Right To Reply

Correspondent

However, on occasion we have to put up with the half-baked ramblings of people who think that just because they’ve been given access to a keyboard and a national newspaper they can write any drivel they please.

That is the category in which must be placed the inane ramblings of Mick Cleary, rugby (union) correspondent of the Daily Telegraph. Cleary does not like rugby league. Fair enough, everyone’s entitled to like or dislike whatever sport they please – but quite why the subject deserves a place within a supposedly upmarket broadsheet is beyond me.

Cleary’s article is an interesting one, frankly because it can be picked to pieces, almost in its entirety. The union correspondent starts out saying: “I don't like rugby league. I find it dull, insular, repetitive and dreadfully chippy”.

I can deal with each criticism in turn. He may well find rugby league dull, and such is his right. But surely any sport on the planet can be seen as dull by somebody – we don’t all put pen to paper about it.

Insular is not a word that can be applied to rugby league. There are certainly some who wish to keep the sport within its perceived localised boundaries, but most of us are supportive of expansion in some shape or form. We lend our support to the RL Conference, teams like London Skolars and Celtic Crusaders, and applaud the march of our game across mainland Europe.
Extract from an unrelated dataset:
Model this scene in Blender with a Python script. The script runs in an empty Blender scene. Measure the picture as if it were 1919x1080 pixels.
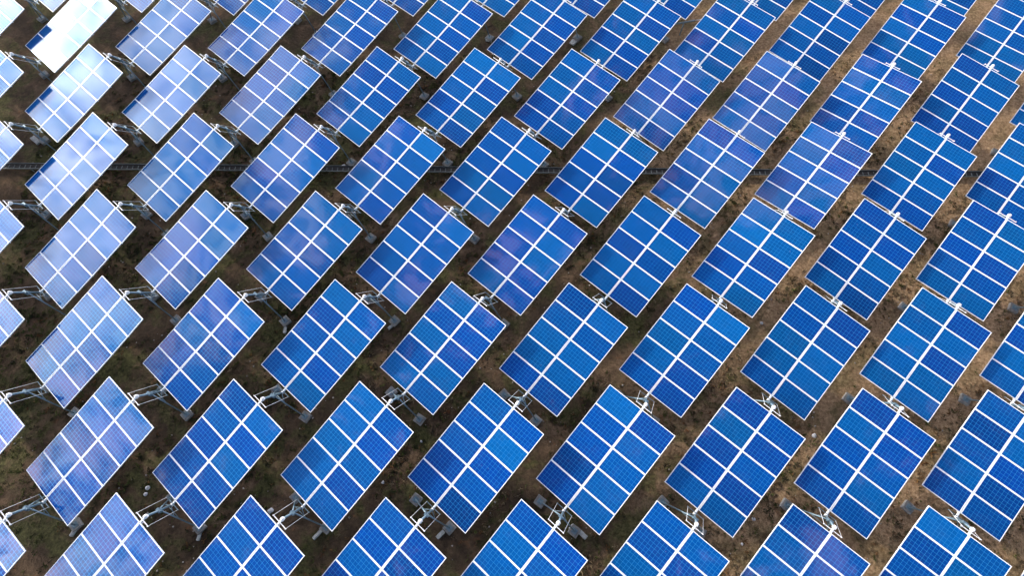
import bpy, bmesh, math, random
from math import radians as RAD, sin, cos, pi
from mathutils import Vector, Matrix

random.seed(11)
scene = bpy.context.scene
COL = scene.collection

# ------------------------------------------------------------------ survey
# camera and field geometry recovered from the photograph (metres)
F_PX = 1029.99            # focal length in pixels of a 1919 px wide frame
CAM_RX, CAM_RY = 0.3800, -0.0004
ZC = 2.10                 # height of a panel's centre above the ground
CAM_H = 24.0615 + ZC
ORG = Vector((-17.8412, 2.2656, ZC))
AZ, DAZ = 0.8794, -0.0106
SU, SV, SKEW = 6.0495, 5.4331, 0.6766
TILT, ROLL0 = 0.2024, 0.0142
U = Vector((cos(AZ), sin(AZ), -0.0002)) * SU
va = AZ - pi / 2 + SKEW
V = Vector((cos(va), sin(va), 0.0003)) * SV
LEN, WID = 5.10, 3.367

# (column, row): offset x, y, z, roll, tilt correction
PANEL_FIT = {
    (-6, 5): (0.008, -0.022, -0.013, -0.0075, -0.0028),
    (-5, 4): (-0.008, -0.004, 0.002, 0.0017, 0.0007),
    (-5, 5): (0.039, 0.039, -0.007, 0.0411, 0.0025),
    (-5, 6): (-0.043, -0.003, 0.014, 0.0099, -0.0036),
    (-4, 3): (-0.015, -0.018, 0.001, 0.0016, 0.0006),
    (-4, 4): (0.032, 0.007, -0.009, 0.0181, 0.0090),
    (-4, 5): (0.005, -0.032, -0.021, -0.0066, -0.0040),
    (-4, 6): (0.023, -0.043, -0.025, -0.0138, 0.0052),
    (-3, 2): (-0.016, -0.045, -0.003, 0.0001, 0.0001),
    (-3, 3): (0.004, -0.003, -0.000, 0.0333, 0.0052),
    (-3, 4): (-0.003, 0.004, 0.006, 0.0286, 0.0075),
    (-3, 5): (-0.027, -0.025, -0.009, 0.0091, 0.0010),
    (-3, 6): (-0.018, -0.024, -0.007, -0.0030, 0.0012),
    (-2, 1): (-0.004, -0.028, -0.002, -0.0002, -0.0001),
    (-2, 2): (0.019, -0.025, 0.005, 0.0160, 0.0124),
    (-2, 3): (-0.011, 0.006, 0.012, 0.0025, 0.0050),
    (-2, 4): (-0.013, 0.024, 0.006, 0.0116, 0.0026),
    (-2, 5): (-0.011, 0.024, -0.002, 0.0232, 0.0024),
    (-2, 6): (-0.025, -0.010, -0.002, 0.0000, 0.0000),
    (-1, 0): (-0.016, -0.000, 0.005, 0.0037, 0.0014),
    (-1, 1): (-0.013, 0.039, 0.012, 0.0330, 0.0121),
    (-1, 2): (0.004, 0.017, 0.018, 0.0253, 0.0001),
    (-1, 3): (-0.019, 0.015, 0.018, -0.0136, 0.0069),
    (-1, 4): (-0.019, -0.005, 0.007, -0.0238, 0.0013),
    (-1, 5): (-0.009, 0.009, -0.000, -0.0236, 0.0032),
    (-1, 6): (-0.002, 0.002, 0.001, 0.0006, -0.0002),
    (0, -1): (0.002, -0.003, -0.001, -0.0003, -0.0001),
    (0, 0): (0.027, 0.009, 0.017, 0.0313, 0.0056),
    (0, 1): (-0.007, 0.006, 0.001, 0.0152, 0.0036),
    (0, 2): (0.047, 0.045, 0.003, 0.0011, -0.0004),
    (0, 3): (-0.022, -0.007, 0.009, 0.0166, 0.0042),
    (0, 4): (0.006, 0.014, -0.009, -0.0073, 0.0017),
    (0, 5): (0.012, 0.020, -0.007, -0.0401, -0.0027),
    (0, 6): (-0.034, 0.002, -0.002, 0.0001, 0.0000),
    (1, -1): (0.008, 0.018, 0.011, 0.0343, 0.0033),
    (1, 0): (0.001, -0.010, 0.027, 0.0419, 0.0001),
    (1, 1): (0.007, 0.019, 0.002, -0.0004, 0.0002),
    (1, 2): (-0.013, -0.034, -0.006, -0.0128, 0.0059),
    (1, 3): (-0.023, -0.018, -0.009, -0.0186, 0.0075),
    (1, 4): (-0.001, 0.004, -0.018, -0.0385, -0.0015),
    (1, 5): (-0.015, -0.003, -0.015, -0.0344, 0.0012),
    (2, -1): (-0.009, 0.006, 0.006, 0.0444, 0.0024),
    (2, 0): (0.027, -0.021, 0.030, 0.0640, -0.0068),
    (2, 1): (-0.011, -0.007, -0.007, 0.0186, 0.0090),
    (2, 2): (0.005, -0.026, -0.009, -0.0160, 0.0064),
    (2, 3): (0.004, 0.001, -0.011, -0.0272, 0.0068),
    (2, 4): (0.007, 0.011, -0.010, -0.0706, -0.0014),
    (2, 5): (-0.013, -0.008, -0.010, -0.0376, -0.0031),
    (3, -1): (0.003, 0.008, 0.008, 0.0323, 0.0024),
    (3, 0): (0.003, -0.022, 0.018, 0.0475, 0.0022),
    (3, 1): (0.007, 0.000, -0.015, -0.0341, 0.0005),
    (3, 2): (0.035, -0.024, 0.004, -0.0467, 0.0062),
    (3, 3): (0.011, 0.006, 0.012, -0.0094, 0.0102),
    (3, 4): (0.008, 0.011, -0.011, -0.0352, -0.0069),
    (3, 5): (0.033, 0.089, 0.029, -0.0591, -0.0130),
    (4, -1): (0.006, 0.020, 0.001, 0.0647, 0.0024),
    (4, 0): (0.020, -0.005, -0.005, 0.0419, -0.0016),
    (4, 1): (0.020, 0.036, 0.009, -0.0031, 0.0012),
    (4, 2): (0.033, 0.005, -0.004, 0.0271, -0.0026),
    (4, 3): (0.015, 0.006, -0.003, 0.0630, -0.0043),
    (4, 4): (-0.029, 0.005, -0.012, 0.0667, -0.0030),
    (4, 5): (-0.015, 0.050, 0.015, 0.0078, 0.0028),
    (5, -1): (0.018, 0.050, 0.002, 0.0011, -0.0004),
    (5, 0): (0.002, -0.047, 0.031, -0.0396, -0.0046),
    (5, 1): (0.039, 0.004, 0.005, -0.0862, -0.0067),
    (5, 2): (0.016, -0.014, 0.004, -0.0693, -0.0141),
    (5, 3): (0.016, 0.011, 0.007, -0.0280, -0.0228),
    (5, 4): (-0.035, -0.012, -0.024, -0.0558, -0.0099),
    (5, 5): (0.027, 0.005, 0.013, -0.0067, -0.0025),
    (6, -1): (-0.014, 0.019, -0.001, -0.0246, -0.0006),
    (6, 0): (0.000, -0.012, 0.018, -0.0328, -0.0155),
    (6, 1): (-0.001, 0.001, -0.002, -0.0465, -0.0116),
    (6, 2): (-0.013, -0.004, 0.008, -0.0101, -0.0126),
    (7, -1): (-0.041, 0.023, -0.007, -0.0130, -0.0015),
    (7, 0): (-0.052, -0.010, 0.004, -0.0199, -0.0123),
}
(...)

League is repetitive? I assume Cleary is getting at the fact that when both teams are completing their sets then five tackles and a kick follows five tackles and a kick. But what sport isn’t repetitive? Soccer – they keep passing it around that field! Cricket – they keep throwing it at those stumps! Tennis – they keep knocking over that tedious net! Union – they keep kicking it into the stand! Yawn.

Chippy? I take it that Cleary is referring to some sort of chip on our collective shoulder. The sheer irony of it blows you away – Cleary obviously has a chip on his shoulder about league; one that he’s not shy about announcing.
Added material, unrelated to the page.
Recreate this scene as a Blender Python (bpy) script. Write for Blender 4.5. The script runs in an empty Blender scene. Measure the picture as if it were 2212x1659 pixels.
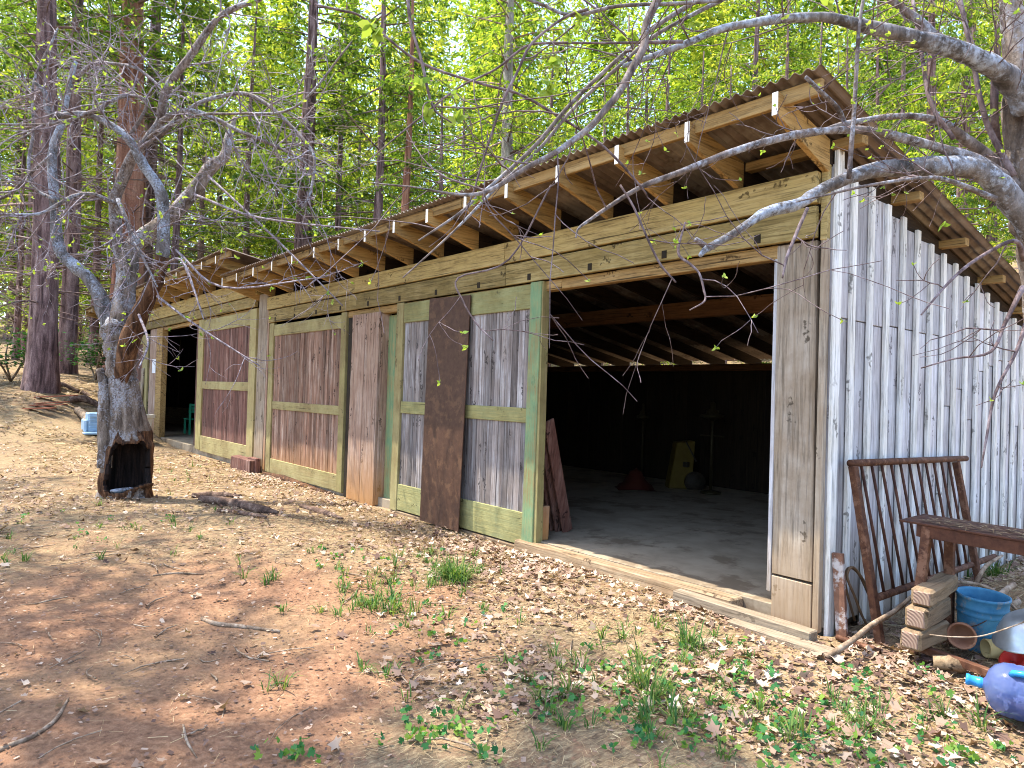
import bpy, math, random
import numpy as np
from mathutils import Vector, Matrix
random.seed(7); RS = np.random.RandomState(11)
SC = bpy.context.scene; COL = SC.collection

# ------------------------------------------------------------------ camera
F, CX, CY = 1512., 1106., 829.5           # lens in units of a 2212 px wide picture
def _axes():
    d1 = np.array([-150-CX, -(812-CY), -F]); d1 /= np.linalg.norm(d1)
    d2 = np.array([2926-CX, -(903-CY), -F]); d2 -= d1*d1.dot(d2); d2 /= np.linalg.norm(d2)
    return np.array([-d1, d2, np.cross(-d1, d2)])
R = _axes(); C = np.array([2.329, -4.791, 1.6])
def ray(p):
    c = np.array([p[0]-CX, -(p[1]-CY), -F]); return R @ (c/np.linalg.norm(c))
def on_y(p, y): r = ray(p); return C + r*((y-C[1])/r[1])
def on_x(p, x): r = ray(p); return C + r*((x-C[0])/r[0])
def on_z(p, z): r = ray(p); return C + r*((z-C[2])/r[2])
def at(x, y, d): return C + R @ (np.array([(x-CX)/F, -(y-CY)/F, -1.])*d)
cd = bpy.data.cameras.new('camera'); cam = bpy.data.objects.new('camera', cd); COL.objects.link(cam)
cd.sensor_width = 36; cd.lens = F/2212*36; cd.clip_end = 600; cd.clip_start = .05
m = Matrix([list(R[i])+[C[i]] for i in range(3)]+[[0, 0, 0, 1]]); cam.matrix_world = m
SC.camera = cam
# ------------------------------------------------------------------ sky, sun, exposure
EL, TOSUN = math.radians(67), (-.83, -.56)      # towards the sun, on the ground
wd = bpy.data.worlds.new('World'); SC.world = wd; wd.use_nodes = True
nt = wd.node_tree; bg = nt.nodes['Background']
sky = nt.nodes.new('ShaderNodeTexSky'); sky.sky_type = 'NISHITA'; sky.sun_disc = False
sky.sun_elevation = EL; sky.sun_rotation = math.atan2(TOSUN[0], TOSUN[1])
sky.air_density = 1.0; sky.dust_density = 1.5; sky.ozone_density = 1.0
nt.links.new(sky.outputs[0], bg.inputs[0]); bg.inputs[1].default_value = .15
sd = bpy.data.lights.new('sun', 'SUN'); sd.energy = 2.5; sd.angle = math.radians(.5); sd.color = (1, .93, .80)
sun = bpy.data.objects.new('sun', sd); COL.objects.link(sun)
_l = math.hypot(*TOSUN); sv = Vector((TOSUN[0]/_l*math.cos(EL), TOSUN[1]/_l*math.cos(EL), math.sin(EL)))
sun.rotation_euler = sv.to_track_quat('Z', 'Y').to_euler()
SC.view_settings.view_transform = 'Standard'; SC.view_settings.look = 'None'
SC.view_settings.exposure = 2.15; SC.view_settings.gamma = 1
SC.cycles.filter_width = 1.0; SC.cycles.max_bounces = 7; SC.cycles.diffuse_bounces = 4; SC.cycles.transparent_max_bounces = 8
SC.cycles.transmission_bounces = 5; SC.cycles.caustics_reflective = False; SC.cycles.caustics_refractive = False

# ------------------------------------------------------------------ noise on arrays
def vnoise(x, y, seed=0):
    x = np.asarray(x, float); y = np.asarray(y, float)
    xi = np.floor(x).astype(np.int64); yi = np.floor(y).astype(np.int64)
    fx = x-xi; fy = y-yi; fx = fx*fx*(3-2*fx); fy = fy*fy*(3-2*fy)
    def h(a, b):
        n = (a*374761393 + b*668265263 + seed*974711) & 0x7fffffff
        n = ((n ^ (n >> 13))*1274126177) & 0x7fffffff
        return ((n ^ (n >> 16)) & 0xffff)/65535.
    return (h(xi, yi)*(1-fx)+h(xi+1, yi)*fx)*(1-fy)+(h(xi, yi+1)*(1-fx)+h(xi+1, yi+1)*fx)*fy
def smooth(t): t = np.clip(t, 0, 1); return t*t*(3-2*t)
def height(x, y):
    x = np.asarray(x, float); y = np.asarray(y, float)
    h = 1.35*smooth((-13.5-x-.9*np.maximum(0, y+3))/9)+.09*np.maximum(0, -x-22)
    h = h+7.5*smooth((y-9)/34)+.22*np.maximum(0, y-30)
    h = h+.22*np.exp(-((x-1.15)**2/.5+(y-2.0)**2/.8))+.10*smooth((x-.1)/.6)*smooth((y-.9)/1.6)
    w = smooth((-.15-y)/.5)+smooth((x-.3)/.4)*(y > -.2)
    h = h+np.clip(w, 0, 1)*(.07*(vnoise(x*.55, y*.55, 3)-.5)+.045*(vnoise(x*1.9, y*1.9, 4)-.5)+.018*(vnoise(x*6, y*6, 5)-.5))
    inside = (x < .05)*(x > -25.2)*(y > -.02)*(y < 5.8)
    return np.where(inside, np.minimum(h, .0)-.05, h)
def hz(x, y): return float(height(x, y))

# ------------------------------------------------------------------ mesh building
ORG = {}
def thing(name, label, cat, loc=(0, 0, 0), group=None):
    o = bpy.data.objects.new(name, None); COL.objects.link(o); o.location = [float(a) for a in loc]
    o.empty_display_size = .1
    o['label'] = label; o['category'] = cat
    if group: o['group'] = group
    ORG[o.name] = np.array(loc, float); return o
def tag(o, label, cat, group=None):
    o['label'] = label; o['category'] = cat
    if group: o['group'] = group
    return o
def link(name, me, parent=None):
    o = bpy.data.objects.new(name, me); COL.objects.link(o)
    if parent is not None: o.parent = parent
    return o
def origin_of(parent):
    z = np.zeros(3)
    while parent is not None:
        z = z+np.array(parent.location); parent = parent.parent
    return z
class MB:
    def __init__(s): s.v = []; s.f = []; s.r = []; s.n = 0; s.sm = []
    def add(s, vs, fs, rnd=None, sm=False):
        vs = np.asarray(vs, float).reshape(-1, 3)
        rnd = random.random() if rnd is None else rnd
        s.v.append(vs); s.r.append(np.broadcast_to(np.asarray(rnd, float), (len(vs),)))
        s.f += [tuple(int(i)+s.n for i in f) for f in fs]; s.sm += [sm]*len(fs); s.n += len(vs); return s
    def hexa(s, p, rnd=None):     # 4 bottom, 4 top, counter-clockwise seen from above
        return s.add(p, [(3, 2, 1, 0), (4, 5, 6, 7), (0, 1, 5, 4), (1, 2, 6, 5), (2, 3, 7, 6), (3, 0, 4, 7)], rnd)
    def box(s, a, b, rnd=None, j=0.):
        (x0, y0, z0), (x1, y1, z1) = a, b
        p = np.array([(x0, y0, z0), (x1, y0, z0), (x1, y1, z0), (x0, y1, z0), (x0, y0, z1), (x1, y0, z1), (x1, y1, z1), (x0, y1, z1)], float)
        if j: p += RS.uniform(-j, j, p.shape)
        return s.hexa(p, rnd)
    def beam(s, a, b, w, t, up=(0, 0, 1), rnd=None):   # a bar from a to b, w across, t along up
        a = np.array(a, float); b = np.array(b, float); d = (b-a)/np.linalg.norm(b-a)
        u = np.array(up, float); sd_ = np.cross(d, u); sd_ /= np.linalg.norm(sd_); u = np.cross(sd_, d)
        q = lambda o, i, k: o+sd_*i*w/2+u*k*t/2
        return s.hexa([q(a, -1, -1), q(a, 1, -1), q(b, 1, -1), q(b, -1, -1), q(a, -1, 1), q(a, 1, 1), q(b, 1, 1), q(b, -1, 1)], rnd)
    def tube(s, pts, rad, n=7, rnd=None, nz=0., seed=1, cap=True, flute=None):
        P = np.asarray(pts, float); k = len(P); rad = np.broadcast_to(np.asarray(rad, float), (k,))
        T = np.gradient(P, axis=0); T /= np.linalg.norm(T, axis=1)[:, None]+1e-9
        ref = np.array([0, 0, 1.]) if abs(T[0][2]) < .8 else np.array([1., 0, 0])
        A = np.cross(T[0], ref); A /= np.linalg.norm(A); vs = []
        for i in range(k):
            A = A-T[i]*A.dot(T[i]); A /= np.linalg.norm(A)+1e-9; B = np.cross(T[i], A)
            th = np.arange(n)*2*np.pi/n; r = np.full(n, rad[i])
            if nz: r = r*(1+nz*(vnoise(np.cos(th)*1.7+9+seed, i*.55+np.sin(th)*1.7+seed, seed)-.5)*2)
            if flute is not None: r = r*flute(th, i/(k-1.))
            vs.append(P[i]+np.outer(np.cos(th)*r, A)+np.outer(np.sin(th)*r, B))
        fs = [(i*n+j, i*n+(j+1) % n, (i+1)*n+(j+1) % n, (i+1)*n+j) for i in range(k-1) for j in range(n)]
        if cap: fs += [tuple(range(n))[::-1], tuple(range((k-1)*n, k*n))]
        return s.add(np.concatenate(vs), fs, rnd, True)
    def lathe(s, prof, o, ax=(0, 0, 1), n=24, rnd=.5):
        o = np.array(o, float); ax = np.array(ax, float); ax /= np.linalg.norm(ax)
        ref = np.array([1., 0, 0]) if abs(ax[0]) < .8 else np.array([0, 1., 0])
        A = np.cross(ax, ref); A /= np.linalg.norm(A); B = np.cross(ax, A); th = np.arange(n)*2*np.pi/n; vs = []
        for r, h in prof: vs.append(o+ax*h+np.outer(np.cos(th)*r, A)+np.outer(np.sin(th)*r, B))
        k = len(prof)
        return s.add(np.concatenate(vs), [(i*n+j, i*n+(j+1) % n, (i+1)*n+(j+1) % n, (i+1)*n+j) for i in range(k-1) for j in range(n)], rnd, True)
    def build(s, name, mat, parent=None, bevel=0., loc=None):
        V = np.concatenate(s.v); o0 = origin_of(parent)
        if loc is not None: o0 = np.array(loc, float)
        me = bpy.data.meshes.new(name); me.from_pydata((V-o0).tolist(), [], s.f); me.materials.append(mat)
        at_ = me.attributes.new('rnd', 'FLOAT', 'POINT'); at_.data.foreach_set('value', np.concatenate(s.r).astype(np.float32))
        me.polygons.foreach_set('use_smooth', s.sm); me.update()
        o = link(name, me, parent)
        if loc is not None: o.location = [float(a) for a in loc]
        if bevel:
            b = o.modifiers.new('bevel', 'BEVEL'); b.width = bevel; b.segments = 1; b.limit_method = 'ANGLE'; b.angle_limit = math.radians(50)
        return o
def np_mesh(name, V, k, rnd, mat, parent=None, loc=None, smooth=False):    # V: (faces*k, 3): separate k-gons
    V = np.asarray(V, np.float32); n = len(V); o0 = np.array(loc if loc is not None else origin_of(parent), np.float32)
    me = bpy.data.meshes.new(name); me.vertices.add(n); me.vertices.foreach_set('co', (V-o0).ravel())
    me.loops.add(n); me.loops.foreach_set('vertex_index', np.arange(n, dtype=np.int32))
    me.polygons.add(n//k); me.polygons.foreach_set('loop_start', np.arange(0, n, k, dtype=np.int32))
    me.update(calc_edges=True); me.materials.append(mat)
    a = me.attributes.new('rnd', 'FLOAT', 'POINT'); a.data.foreach_set('value', np.repeat(np.asarray(rnd, np.float32), k))
    o = link(name, me, parent)
    if loc is not None: o.location = [float(q) for q in loc]
    return o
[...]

Cleary goes on to say that the influx of ex-league stars into union and the adoption of league tactics in union may give the impression that league is the superior game. Well, yes. That’s surely why union clubs are bringing those people in and adopting their tactics.

The “chippy” hack then goes on to lament St Helens BBC Sports Team of the Year award. He says: “Tell me, how did they win the BBC's Team of the Year award ahead of the Ryder Cup boys? One lot beat the best of Yorkshire and Lancashire, the other lot defeated the most powerful country on the planet.”

Strange how your sense of perspective changes with what agenda you are trying to push through. I could just as easily write: ‘One lot beat just one team in a two-horse race, while the other consistently defeated some of the best teams in the world, virtually all year long’.

Cleary also derides our complaints that rugby league coverage is lacking. He writes: “Why doesn't league get more coverage, they ask? It's a southern conspiracy, they say. Ever thought that perhaps not enough people like it, follow it, rate it?”

Well, yes I have if you must know. Then I dismissed the thought. Judging by the replies to Cleary’s blog alone there are more than enough league fans out there. Consider also that Saints’ award was voted for by the public (multiple votes did not count I hasten to add, so this was by sheer numbers) and that the engage Super League is the best attended domestic league outside of soccer.

I have seen nothing to ever convince me that union is any more popular than league, especially considering that most of the sporting public think it’s the same sport. I seem to remember that union was ready to take over from soccer after the Union World Cup – I also seem to remember that we’re still waiting for it to do so.

Part of being a sports fan is having sports that you dislike. I could not sit through a game of rugby union, but I’ve never thought to write an article here on Last Tackle telling you why, as though it’s news or something. I wonder if next week Cleary will take time out to tell us why he dislikes other codes of football, soccer perhaps, or Aussie Rules, or American, or maybe even the Eton Wall Game?

It must be a slow day in the union world when union journalists have to write about league. Or perhaps this sad little man is suffering from a form of extreme inferiority complex. I’d close by saying that I hope he sticks to his job in future, but it won’t really matter to me – I never read his column before, and I probably never will again.